Вход в нее выглядит скромным и ничем не примечательным. За оштукатуренным розовым фасадом со ступенчатым крыльцом, над которым возвышается колокольня, открывается длинный, скудно освещенный коридор. До недавнего времени посетители просто подходили к столу и покупали билеты у монаха, похожего на стоящую во внешней нише статую Марко д'Авиано — папского легата, поддержавшего армию Карла Лотарингского. Именно он утром 12 сентября 1683 года, перед битвой с турками, отслужил в церкви на горе Каленберг мессу.

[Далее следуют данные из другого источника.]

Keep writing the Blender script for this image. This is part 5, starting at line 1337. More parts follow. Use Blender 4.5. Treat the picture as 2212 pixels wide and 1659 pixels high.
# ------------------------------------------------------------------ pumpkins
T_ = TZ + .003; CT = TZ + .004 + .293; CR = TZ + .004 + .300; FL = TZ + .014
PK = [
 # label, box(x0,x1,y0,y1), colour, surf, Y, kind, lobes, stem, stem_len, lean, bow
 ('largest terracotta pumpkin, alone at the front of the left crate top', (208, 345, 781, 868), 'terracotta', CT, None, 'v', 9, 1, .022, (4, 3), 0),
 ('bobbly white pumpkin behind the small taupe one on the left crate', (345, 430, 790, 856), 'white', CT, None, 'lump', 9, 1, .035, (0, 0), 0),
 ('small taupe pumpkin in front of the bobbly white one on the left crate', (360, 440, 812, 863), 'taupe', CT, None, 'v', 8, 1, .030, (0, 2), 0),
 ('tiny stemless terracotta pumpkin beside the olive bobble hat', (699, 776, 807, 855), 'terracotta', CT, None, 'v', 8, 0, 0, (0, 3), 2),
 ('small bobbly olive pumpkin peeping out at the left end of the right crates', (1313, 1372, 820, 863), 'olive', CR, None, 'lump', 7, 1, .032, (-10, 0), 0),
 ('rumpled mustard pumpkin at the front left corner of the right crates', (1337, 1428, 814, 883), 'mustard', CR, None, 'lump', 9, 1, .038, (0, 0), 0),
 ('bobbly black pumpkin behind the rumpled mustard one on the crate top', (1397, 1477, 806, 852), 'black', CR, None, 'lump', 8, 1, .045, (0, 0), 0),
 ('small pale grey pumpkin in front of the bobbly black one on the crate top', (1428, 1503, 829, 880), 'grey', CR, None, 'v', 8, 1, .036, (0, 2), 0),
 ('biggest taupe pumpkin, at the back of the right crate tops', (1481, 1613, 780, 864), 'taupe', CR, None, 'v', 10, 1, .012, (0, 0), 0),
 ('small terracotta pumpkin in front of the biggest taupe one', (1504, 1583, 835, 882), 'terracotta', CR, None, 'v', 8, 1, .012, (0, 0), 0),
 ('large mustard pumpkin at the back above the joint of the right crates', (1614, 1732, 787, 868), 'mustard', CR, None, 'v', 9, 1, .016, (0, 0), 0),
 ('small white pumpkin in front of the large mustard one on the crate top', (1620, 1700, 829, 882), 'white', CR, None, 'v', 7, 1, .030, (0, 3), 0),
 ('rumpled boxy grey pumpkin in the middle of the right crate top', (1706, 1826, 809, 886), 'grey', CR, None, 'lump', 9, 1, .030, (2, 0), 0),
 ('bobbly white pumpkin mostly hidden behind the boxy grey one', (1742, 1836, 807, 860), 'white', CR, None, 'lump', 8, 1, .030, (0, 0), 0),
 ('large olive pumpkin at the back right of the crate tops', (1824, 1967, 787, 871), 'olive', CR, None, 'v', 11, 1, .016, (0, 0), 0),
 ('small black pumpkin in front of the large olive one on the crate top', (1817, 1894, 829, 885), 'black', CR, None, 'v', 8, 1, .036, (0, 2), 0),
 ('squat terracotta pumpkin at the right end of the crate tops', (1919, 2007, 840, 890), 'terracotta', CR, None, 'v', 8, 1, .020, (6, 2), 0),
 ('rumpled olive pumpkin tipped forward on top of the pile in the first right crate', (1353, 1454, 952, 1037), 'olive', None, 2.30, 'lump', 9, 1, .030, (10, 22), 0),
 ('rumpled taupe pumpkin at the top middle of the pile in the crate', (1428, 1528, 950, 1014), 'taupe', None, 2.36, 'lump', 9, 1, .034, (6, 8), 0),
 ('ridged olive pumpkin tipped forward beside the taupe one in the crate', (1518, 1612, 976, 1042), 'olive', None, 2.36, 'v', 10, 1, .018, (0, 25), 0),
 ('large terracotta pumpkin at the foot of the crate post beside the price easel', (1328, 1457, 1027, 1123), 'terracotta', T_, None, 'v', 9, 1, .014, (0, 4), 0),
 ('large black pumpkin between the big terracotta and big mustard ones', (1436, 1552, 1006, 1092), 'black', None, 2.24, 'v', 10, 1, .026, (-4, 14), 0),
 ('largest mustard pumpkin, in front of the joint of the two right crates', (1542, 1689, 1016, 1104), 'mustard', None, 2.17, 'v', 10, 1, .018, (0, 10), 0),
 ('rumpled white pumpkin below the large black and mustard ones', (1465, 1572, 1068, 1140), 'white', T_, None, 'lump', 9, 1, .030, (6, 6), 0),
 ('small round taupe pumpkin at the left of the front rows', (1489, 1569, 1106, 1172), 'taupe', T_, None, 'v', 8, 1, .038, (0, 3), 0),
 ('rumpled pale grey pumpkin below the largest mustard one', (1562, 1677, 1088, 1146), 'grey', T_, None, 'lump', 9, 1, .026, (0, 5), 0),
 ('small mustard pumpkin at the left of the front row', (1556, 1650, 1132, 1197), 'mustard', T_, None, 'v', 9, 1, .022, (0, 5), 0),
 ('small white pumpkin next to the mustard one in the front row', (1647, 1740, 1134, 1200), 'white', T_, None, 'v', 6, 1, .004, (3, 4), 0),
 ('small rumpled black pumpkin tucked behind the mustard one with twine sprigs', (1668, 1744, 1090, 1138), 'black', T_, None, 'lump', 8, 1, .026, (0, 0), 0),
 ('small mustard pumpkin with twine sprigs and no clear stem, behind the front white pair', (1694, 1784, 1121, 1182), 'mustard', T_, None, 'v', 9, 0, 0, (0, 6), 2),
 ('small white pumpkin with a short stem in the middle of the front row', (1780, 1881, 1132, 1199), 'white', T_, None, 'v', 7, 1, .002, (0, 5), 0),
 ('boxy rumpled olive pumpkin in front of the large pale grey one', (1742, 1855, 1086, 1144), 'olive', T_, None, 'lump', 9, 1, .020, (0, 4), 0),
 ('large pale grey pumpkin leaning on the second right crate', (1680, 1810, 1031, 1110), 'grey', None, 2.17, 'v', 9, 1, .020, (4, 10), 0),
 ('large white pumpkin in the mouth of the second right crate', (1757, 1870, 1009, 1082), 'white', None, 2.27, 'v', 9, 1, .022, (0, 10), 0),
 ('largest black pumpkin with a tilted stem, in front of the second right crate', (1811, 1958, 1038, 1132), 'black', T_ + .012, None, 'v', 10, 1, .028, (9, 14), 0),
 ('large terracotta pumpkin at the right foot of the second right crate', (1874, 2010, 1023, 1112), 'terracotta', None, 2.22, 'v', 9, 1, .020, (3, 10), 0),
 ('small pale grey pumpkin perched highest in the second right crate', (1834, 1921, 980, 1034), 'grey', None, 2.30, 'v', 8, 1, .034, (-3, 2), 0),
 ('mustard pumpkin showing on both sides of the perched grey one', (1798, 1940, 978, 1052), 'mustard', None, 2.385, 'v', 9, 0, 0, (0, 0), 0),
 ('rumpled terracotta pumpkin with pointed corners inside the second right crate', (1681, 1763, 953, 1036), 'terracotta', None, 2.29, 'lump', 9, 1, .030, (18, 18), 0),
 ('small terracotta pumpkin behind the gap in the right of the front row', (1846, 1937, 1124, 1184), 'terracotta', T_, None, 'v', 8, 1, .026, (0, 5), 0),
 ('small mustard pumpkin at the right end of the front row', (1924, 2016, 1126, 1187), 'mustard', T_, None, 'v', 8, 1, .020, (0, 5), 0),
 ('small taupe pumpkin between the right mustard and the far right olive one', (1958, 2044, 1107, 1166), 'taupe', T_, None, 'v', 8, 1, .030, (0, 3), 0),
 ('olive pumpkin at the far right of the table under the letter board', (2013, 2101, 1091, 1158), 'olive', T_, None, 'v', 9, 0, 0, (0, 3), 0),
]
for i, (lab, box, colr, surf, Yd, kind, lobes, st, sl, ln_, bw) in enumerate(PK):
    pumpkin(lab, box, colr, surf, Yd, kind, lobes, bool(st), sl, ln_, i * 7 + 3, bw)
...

Справа уходит вниз крутая лестница, посередине которой еще недавно висела табличка с латинским словом «Silentiuml», что означает «Тишина!». Сегодня, когда рухнула Берлинская стена и открылись границы, этот наказ выполняется все хуже — слишком велик стал приток туристов. Чтобы справиться с ним, вход в крипту перенесли правее, в ту часть здания, которая выходит на площадь Нойер-Маркт. И все-таки тишину в крипте соблюдать следует, хотя бы из уважения к истории. Крипта (или Склеп) капуцинов — запоминающееся место, может быть, не такое притягательное, как Хофбург или Шёнбрунн, но связанное с важнейшими историческими событиями и потому заслуживающее нашего внимания. Лучше всего идти сюда с утра, как только откроют решетчатые ворота. До конца существования монархического режима вход в нее был свободным: для венцев — в День поминовения усопших; для иностранных туристов — ежедневно. Экскурсии проводили братья-капуцины. Денег с посетителей не брали, так как капуцины — это нищенствующий орден, но желающие могли оставить милостыню на нужды бедных.